Copy all the material below, exactly as it stands.

— Source excerpt —
####
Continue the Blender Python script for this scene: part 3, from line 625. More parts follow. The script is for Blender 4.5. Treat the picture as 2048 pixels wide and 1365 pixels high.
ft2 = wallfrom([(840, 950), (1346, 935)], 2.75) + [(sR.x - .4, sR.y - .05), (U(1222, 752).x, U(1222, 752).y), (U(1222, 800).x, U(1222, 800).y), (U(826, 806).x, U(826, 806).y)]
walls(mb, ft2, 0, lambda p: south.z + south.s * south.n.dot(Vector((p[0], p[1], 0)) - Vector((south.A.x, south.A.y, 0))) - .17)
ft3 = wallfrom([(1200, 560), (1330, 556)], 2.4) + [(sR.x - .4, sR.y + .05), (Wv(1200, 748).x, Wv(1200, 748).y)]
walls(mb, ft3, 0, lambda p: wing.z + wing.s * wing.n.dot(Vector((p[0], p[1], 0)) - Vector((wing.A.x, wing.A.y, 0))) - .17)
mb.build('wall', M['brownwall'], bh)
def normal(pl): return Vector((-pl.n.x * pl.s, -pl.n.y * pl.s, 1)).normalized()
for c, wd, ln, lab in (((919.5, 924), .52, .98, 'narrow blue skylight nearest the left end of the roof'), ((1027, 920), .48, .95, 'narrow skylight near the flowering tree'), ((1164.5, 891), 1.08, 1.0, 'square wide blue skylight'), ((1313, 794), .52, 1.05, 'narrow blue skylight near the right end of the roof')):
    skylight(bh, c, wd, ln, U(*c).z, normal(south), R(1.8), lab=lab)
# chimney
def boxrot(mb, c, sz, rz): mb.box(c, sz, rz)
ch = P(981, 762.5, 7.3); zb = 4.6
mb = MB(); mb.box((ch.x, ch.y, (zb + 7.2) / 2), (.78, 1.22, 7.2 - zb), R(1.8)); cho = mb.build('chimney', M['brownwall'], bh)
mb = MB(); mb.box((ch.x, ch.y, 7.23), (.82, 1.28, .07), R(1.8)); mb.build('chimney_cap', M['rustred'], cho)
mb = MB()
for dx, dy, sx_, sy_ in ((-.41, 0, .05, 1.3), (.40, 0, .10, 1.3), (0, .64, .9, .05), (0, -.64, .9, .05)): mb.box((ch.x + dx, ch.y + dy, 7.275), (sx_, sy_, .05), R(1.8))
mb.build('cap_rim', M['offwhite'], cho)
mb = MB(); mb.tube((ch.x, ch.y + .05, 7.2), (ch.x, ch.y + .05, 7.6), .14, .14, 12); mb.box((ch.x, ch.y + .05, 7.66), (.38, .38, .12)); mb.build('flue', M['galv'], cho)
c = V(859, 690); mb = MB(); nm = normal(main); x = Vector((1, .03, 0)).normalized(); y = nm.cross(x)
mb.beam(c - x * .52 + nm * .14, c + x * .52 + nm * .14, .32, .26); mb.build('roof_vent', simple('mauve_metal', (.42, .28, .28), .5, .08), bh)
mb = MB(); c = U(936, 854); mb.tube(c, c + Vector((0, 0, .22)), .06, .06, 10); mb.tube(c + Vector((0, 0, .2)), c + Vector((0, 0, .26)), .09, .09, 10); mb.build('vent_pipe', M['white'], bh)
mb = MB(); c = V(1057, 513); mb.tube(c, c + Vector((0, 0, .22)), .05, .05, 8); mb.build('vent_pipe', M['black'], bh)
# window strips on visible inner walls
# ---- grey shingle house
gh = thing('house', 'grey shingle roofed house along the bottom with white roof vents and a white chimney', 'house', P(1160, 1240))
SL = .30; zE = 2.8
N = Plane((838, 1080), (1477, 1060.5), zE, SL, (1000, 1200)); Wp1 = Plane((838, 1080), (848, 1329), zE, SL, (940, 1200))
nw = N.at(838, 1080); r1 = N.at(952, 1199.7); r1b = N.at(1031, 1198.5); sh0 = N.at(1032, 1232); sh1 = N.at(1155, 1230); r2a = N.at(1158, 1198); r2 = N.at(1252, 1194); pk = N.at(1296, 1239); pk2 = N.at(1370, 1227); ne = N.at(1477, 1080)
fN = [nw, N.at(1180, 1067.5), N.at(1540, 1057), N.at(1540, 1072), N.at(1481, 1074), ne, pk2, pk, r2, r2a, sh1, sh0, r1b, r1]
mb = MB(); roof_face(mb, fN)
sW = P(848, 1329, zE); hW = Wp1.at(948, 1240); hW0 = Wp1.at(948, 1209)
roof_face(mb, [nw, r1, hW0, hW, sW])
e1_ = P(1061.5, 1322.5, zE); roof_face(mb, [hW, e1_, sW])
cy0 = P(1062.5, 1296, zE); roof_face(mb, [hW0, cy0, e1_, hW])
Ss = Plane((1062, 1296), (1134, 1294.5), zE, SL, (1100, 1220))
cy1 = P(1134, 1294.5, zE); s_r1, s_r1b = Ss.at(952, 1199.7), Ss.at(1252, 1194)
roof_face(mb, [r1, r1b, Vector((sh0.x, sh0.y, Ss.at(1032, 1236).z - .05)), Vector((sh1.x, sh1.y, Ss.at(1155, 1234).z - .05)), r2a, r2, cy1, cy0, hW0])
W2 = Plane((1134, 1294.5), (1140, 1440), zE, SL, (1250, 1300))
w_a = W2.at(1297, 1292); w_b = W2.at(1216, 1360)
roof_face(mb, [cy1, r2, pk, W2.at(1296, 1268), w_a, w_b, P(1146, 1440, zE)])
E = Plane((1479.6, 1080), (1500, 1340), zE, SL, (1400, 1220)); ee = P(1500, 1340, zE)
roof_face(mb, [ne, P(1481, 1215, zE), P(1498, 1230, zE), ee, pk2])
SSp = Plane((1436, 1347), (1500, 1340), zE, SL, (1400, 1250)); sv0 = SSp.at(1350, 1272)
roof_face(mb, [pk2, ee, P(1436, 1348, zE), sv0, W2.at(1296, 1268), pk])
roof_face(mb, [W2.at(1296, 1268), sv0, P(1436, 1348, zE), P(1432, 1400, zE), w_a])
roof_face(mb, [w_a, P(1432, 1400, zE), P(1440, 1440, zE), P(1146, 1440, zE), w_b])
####
— Solution for this problem —
Continue the Blender Python script for this scene: part 3, from line 625. More parts follow. The script is for Blender 4.5. Treat the picture as 2048 pixels wide and 1365 pixels high.
ft2 = wallfrom([(840, 950), (1346, 935)], 2.75) + [(sR.x - .4, sR.y - .05), (U(1222, 752).x, U(1222, 752).y), (U(1222, 800).x, U(1222, 800).y), (U(826, 806).x, U(826, 806).y)]
walls(mb, ft2, 0, lambda p: south.z + south.s * south.n.dot(Vector((p[0], p[1], 0)) - Vector((south.A.x, south.A.y, 0))) - .17)
ft3 = wallfrom([(1200, 560), (1330, 556)], 2.4) + [(sR.x - .4, sR.y + .05), (Wv(1200, 748).x, Wv(1200, 748).y)]
walls(mb, ft3, 0, lambda p: wing.z + wing.s * wing.n.dot(Vector((p[0], p[1], 0)) - Vector((wing.A.x, wing.A.y, 0))) - .17)
mb.build('wall', M['brownwall'], bh)
def normal(pl): return Vector((-pl.n.x * pl.s, -pl.n.y * pl.s, 1)).normalized()
for c, wd, ln, lab in (((919.5, 924), .52, .98, 'narrow blue skylight nearest the left end of the roof'), ((1027, 920), .48, .95, 'narrow skylight near the flowering tree'), ((1164.5, 891), 1.08, 1.0, 'square wide blue skylight'), ((1313, 794), .52, 1.05, 'narrow blue skylight near the right end of the roof')):
    skylight(bh, c, wd, ln, U(*c).z, normal(south), R(1.8), lab=lab)
# chimney
def boxrot(mb, c, sz, rz): mb.box(c, sz, rz)
ch = P(981, 762.5, 7.3); zb = 4.6
mb = MB(); mb.box((ch.x, ch.y, (zb + 7.2) / 2), (.78, 1.22, 7.2 - zb), R(1.8)); cho = mb.build('chimney', M['brownwall'], bh)
mb = MB(); mb.box((ch.x, ch.y, 7.23), (.82, 1.28, .07), R(1.8)); mb.build('chimney_cap', M['rustred'], cho)
mb = MB()
for dx, dy, sx_, sy_ in ((-.41, 0, .05, 1.3), (.40, 0, .10, 1.3), (0, .64, .9, .05), (0, -.64, .9, .05)): mb.box((ch.x + dx, ch.y + dy, 7.275), (sx_, sy_, .05), R(1.8))
mb.build('cap_rim', M['offwhite'], cho)
mb = MB(); mb.tube((ch.x, ch.y + .05, 7.2), (ch.x, ch.y + .05, 7.6), .14, .14, 12); mb.box((ch.x, ch.y + .05, 7.66), (.38, .38, .12)); mb.build('flue', M['galv'], cho)
c = V(859, 690); mb = MB(); nm = normal(main); x = Vector((1, .03, 0)).normalized(); y = nm.cross(x)
mb.beam(c - x * .52 + nm * .14, c + x * .52 + nm * .14, .32, .26); mb.build('roof_vent', simple('mauve_metal', (.42, .28, .28), .5, .08), bh)
mb = MB(); c = U(936, 854); mb.tube(c, c + Vector((0, 0, .22)), .06, .06, 10); mb.tube(c + Vector((0, 0, .2)), c + Vector((0, 0, .26)), .09, .09, 10); mb.build('vent_pipe', M['white'], bh)
mb = MB(); c = V(1057, 513); mb.tube(c, c + Vector((0, 0, .22)), .05, .05, 8); mb.build('vent_pipe', M['black'], bh)
# window strips on visible inner walls
# ---- grey shingle house
gh = thing('house', 'grey shingle roofed house along the bottom with white roof vents and a white chimney', 'house', P(1160, 1240))
SL = .30; zE = 2.8
N = Plane((838, 1080), (1477, 1060.5), zE, SL, (1000, 1200)); Wp1 = Plane((838, 1080), (848, 1329), zE, SL, (940, 1200))
nw = N.at(838, 1080); r1 = N.at(952, 1199.7); r1b = N.at(1031, 1198.5); sh0 = N.at(1032, 1232); sh1 = N.at(1155, 1230); r2a = N.at(1158, 1198); r2 = N.at(1252, 1194); pk = N.at(1296, 1239); pk2 = N.at(1370, 1227); ne = N.at(1477, 1080)
fN = [nw, N.at(1180, 1067.5), N.at(1540, 1057), N.at(1540, 1072), N.at(1481, 1074), ne, pk2, pk, r2, r2a, sh1, sh0, r1b, r1]
mb = MB(); roof_face(mb, fN)
sW = P(848, 1329, zE); hW = Wp1.at(948, 1240); hW0 = Wp1.at(948, 1209)
roof_face(mb, [nw, r1, hW0, hW, sW])
e1_ = P(1061.5, 1322.5, zE); roof_face(mb, [hW, e1_, sW])
cy0 = P(1062.5, 1296, zE); roof_face(mb, [hW0, cy0, e1_, hW])
Ss = Plane((1062, 1296), (1134, 1294.5), zE, SL, (1100, 1220))
cy1 = P(1134, 1294.5, zE); s_r1, s_r1b = Ss.at(952, 1199.7), Ss.at(1252, 1194)
roof_face(mb, [r1, r1b, Vector((sh0.x, sh0.y, Ss.at(1032, 1236).z - .05)), Vector((sh1.x, sh1.y, Ss.at(1155, 1234).z - .05)), r2a, r2, cy1, cy0, hW0])
W2 = Plane((1134, 1294.5), (1140, 1440), zE, SL, (1250, 1300))
w_a = W2.at(1297, 1292); w_b = W2.at(1216, 1360)
roof_face(mb, [cy1, r2, pk, W2.at(1296, 1268), w_a, w_b, P(1146, 1440, zE)])
E = Plane((1479.6, 1080), (1500, 1340), zE, SL, (1400, 1220)); ee = P(1500, 1340, zE)
roof_face(mb, [ne, P(1481, 1215, zE), P(1498, 1230, zE), ee, pk2])
SSp = Plane((1436, 1347), (1500, 1340), zE, SL, (1400, 1250)); sv0 = SSp.at(1350, 1272)
roof_face(mb, [pk2, ee, P(1436, 1348, zE), sv0, W2.at(1296, 1268), pk])
roof_face(mb, [W2.at(1296, 1268), sv0, P(1436, 1348, zE), P(1432, 1400, zE), w_a])
roof_face(mb, [w_a, P(1432, 1400, zE), P(1440, 1440, zE), P(1146, 1440, zE), w_b])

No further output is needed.